Eventually, I stopped telling everyone was bi. Our culture and language were finally evolving beyond this made-up binary system. I’ve been thrilled to see this change, though I still find it odd that our culture seems to need to label our sexuality.
I’ve been encouraged to see other people speaking out about this, despite the fact that it’s such a sensitive subject. Just a few weeks ago, yoga teacher, author, and activist Jessamyn Stanley shared her thoughts over on Instagram:
“Between you and me, I kinda think everyone could be queer. I also think the binary is probably bullshit. It’s cool if you disagree—I’m just not sure I’ve ever met anyone who was actually 100% straight or gay. I mean, I kinda think everyone has the capacity to enjoy a good stroke served w/ dick & nipple sucking as well as pussy + ass for dessert soooo idk.”

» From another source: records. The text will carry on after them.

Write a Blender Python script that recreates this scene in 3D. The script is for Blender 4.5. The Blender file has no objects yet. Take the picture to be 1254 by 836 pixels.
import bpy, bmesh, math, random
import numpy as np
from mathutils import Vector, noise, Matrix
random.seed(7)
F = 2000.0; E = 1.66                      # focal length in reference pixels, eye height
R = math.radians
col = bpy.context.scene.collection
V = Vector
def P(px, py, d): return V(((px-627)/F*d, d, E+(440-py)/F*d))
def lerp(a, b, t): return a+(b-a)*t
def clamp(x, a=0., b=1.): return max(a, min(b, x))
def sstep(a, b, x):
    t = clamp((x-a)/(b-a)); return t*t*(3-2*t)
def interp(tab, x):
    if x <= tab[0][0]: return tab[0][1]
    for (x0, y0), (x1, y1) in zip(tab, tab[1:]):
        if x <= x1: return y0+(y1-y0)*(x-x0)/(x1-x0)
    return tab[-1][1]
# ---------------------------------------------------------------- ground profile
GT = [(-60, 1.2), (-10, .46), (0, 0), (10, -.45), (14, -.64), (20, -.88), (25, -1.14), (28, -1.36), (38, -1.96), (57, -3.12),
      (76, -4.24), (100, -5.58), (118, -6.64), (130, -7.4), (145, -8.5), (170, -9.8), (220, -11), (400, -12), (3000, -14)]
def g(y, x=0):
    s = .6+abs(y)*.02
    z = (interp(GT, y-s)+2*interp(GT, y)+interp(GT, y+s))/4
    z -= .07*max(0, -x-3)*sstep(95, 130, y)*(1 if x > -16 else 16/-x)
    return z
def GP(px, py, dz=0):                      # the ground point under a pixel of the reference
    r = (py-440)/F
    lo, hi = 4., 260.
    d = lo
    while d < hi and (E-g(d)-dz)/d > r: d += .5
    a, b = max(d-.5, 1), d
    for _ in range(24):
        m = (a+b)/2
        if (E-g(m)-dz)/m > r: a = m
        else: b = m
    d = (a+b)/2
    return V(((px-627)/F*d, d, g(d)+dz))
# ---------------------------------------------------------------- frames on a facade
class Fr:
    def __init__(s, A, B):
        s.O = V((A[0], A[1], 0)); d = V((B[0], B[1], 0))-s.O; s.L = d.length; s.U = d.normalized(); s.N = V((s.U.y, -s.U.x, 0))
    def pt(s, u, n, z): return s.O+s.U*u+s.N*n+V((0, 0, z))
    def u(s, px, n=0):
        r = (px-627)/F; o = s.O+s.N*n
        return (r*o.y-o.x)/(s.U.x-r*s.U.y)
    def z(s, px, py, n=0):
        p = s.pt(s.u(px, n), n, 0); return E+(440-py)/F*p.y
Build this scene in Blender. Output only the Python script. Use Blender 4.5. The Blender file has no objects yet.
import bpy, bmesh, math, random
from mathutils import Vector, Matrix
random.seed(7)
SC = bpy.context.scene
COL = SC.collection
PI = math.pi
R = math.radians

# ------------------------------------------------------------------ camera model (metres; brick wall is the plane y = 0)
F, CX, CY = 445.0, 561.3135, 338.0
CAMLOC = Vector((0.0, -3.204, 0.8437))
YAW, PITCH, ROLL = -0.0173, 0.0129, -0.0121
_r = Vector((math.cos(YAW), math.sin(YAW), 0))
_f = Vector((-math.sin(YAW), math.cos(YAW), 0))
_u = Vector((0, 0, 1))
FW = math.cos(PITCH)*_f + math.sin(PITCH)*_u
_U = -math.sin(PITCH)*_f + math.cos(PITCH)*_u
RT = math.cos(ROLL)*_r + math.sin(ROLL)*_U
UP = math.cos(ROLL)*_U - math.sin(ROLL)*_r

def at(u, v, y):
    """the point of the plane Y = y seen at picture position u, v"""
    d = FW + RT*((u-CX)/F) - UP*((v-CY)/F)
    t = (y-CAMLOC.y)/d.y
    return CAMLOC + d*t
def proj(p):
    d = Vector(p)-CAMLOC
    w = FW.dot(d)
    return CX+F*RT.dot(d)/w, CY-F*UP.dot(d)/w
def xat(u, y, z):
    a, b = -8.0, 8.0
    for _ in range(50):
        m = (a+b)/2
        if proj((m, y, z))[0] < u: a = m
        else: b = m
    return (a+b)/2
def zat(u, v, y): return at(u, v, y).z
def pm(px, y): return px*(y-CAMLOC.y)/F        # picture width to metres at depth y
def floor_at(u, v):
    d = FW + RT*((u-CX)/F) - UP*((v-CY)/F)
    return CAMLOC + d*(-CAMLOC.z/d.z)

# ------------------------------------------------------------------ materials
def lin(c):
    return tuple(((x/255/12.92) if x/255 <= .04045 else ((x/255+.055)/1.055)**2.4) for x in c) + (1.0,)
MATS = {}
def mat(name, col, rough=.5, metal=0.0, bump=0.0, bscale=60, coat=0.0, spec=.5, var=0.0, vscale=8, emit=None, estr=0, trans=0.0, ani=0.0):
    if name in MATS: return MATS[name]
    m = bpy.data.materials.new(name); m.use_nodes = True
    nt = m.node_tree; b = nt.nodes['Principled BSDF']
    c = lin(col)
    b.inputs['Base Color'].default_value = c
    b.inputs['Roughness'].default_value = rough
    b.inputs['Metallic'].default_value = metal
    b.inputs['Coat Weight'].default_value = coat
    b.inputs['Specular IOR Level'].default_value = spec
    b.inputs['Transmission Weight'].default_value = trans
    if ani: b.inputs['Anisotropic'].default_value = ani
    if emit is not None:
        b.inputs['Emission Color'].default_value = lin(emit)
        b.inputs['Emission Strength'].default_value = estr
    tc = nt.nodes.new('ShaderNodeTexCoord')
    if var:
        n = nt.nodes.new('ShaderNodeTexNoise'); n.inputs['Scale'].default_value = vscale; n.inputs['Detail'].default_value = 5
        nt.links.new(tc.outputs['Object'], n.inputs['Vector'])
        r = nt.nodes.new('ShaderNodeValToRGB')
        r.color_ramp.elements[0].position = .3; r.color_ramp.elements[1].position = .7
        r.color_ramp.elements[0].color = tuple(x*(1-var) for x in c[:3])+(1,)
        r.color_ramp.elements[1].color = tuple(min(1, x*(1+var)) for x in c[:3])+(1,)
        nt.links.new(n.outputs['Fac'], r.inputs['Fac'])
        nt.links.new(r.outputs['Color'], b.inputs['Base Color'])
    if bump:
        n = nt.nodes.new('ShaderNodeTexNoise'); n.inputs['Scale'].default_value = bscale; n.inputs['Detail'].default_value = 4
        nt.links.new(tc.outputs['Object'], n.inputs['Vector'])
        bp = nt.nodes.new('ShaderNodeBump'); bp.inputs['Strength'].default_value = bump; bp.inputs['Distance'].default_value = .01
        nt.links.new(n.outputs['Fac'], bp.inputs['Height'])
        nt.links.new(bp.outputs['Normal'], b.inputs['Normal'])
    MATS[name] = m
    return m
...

Seeing her put that into the world is the only reason I am brave enough to share my own thoughts on this matter. So thank you, Ms. Stanley.
Just to be clear, I have no agenda to push here. I’m not hoping to end the use of sexual labels or to ban the concept of sexual orientation. As a writer, I celebrate the evolution of our language as we develop more terms with which to express ourselves and our sexuality. Our identity is so important and having specificity in our language that helps us express that identity is essential.
But getting me to identify a sexual orientation is becoming about as productive as getting me to label my spiritual or political beliefs. Some kind of blend of Pagan-Christian-Buddhist, maybe? Left-leaning but somewhat conservative? I mean, really. It just seems too complicated to define.
I’m a patchwork quilt of beliefs and behaviors that I inherited from my culture and my family. A peasant stew of random shit that was thrown into the pot. A Tibetan sand mandala in the endless cycle of being perfectly created, only to be swept away in preparation for the next version.
I think that’s what we all are. Just a big, bony, sinewy lump of everything and nothing. We’ll always try to define it…and we’ll never fully succeed.
And thank non-binary, unable-to-be-defined God for that.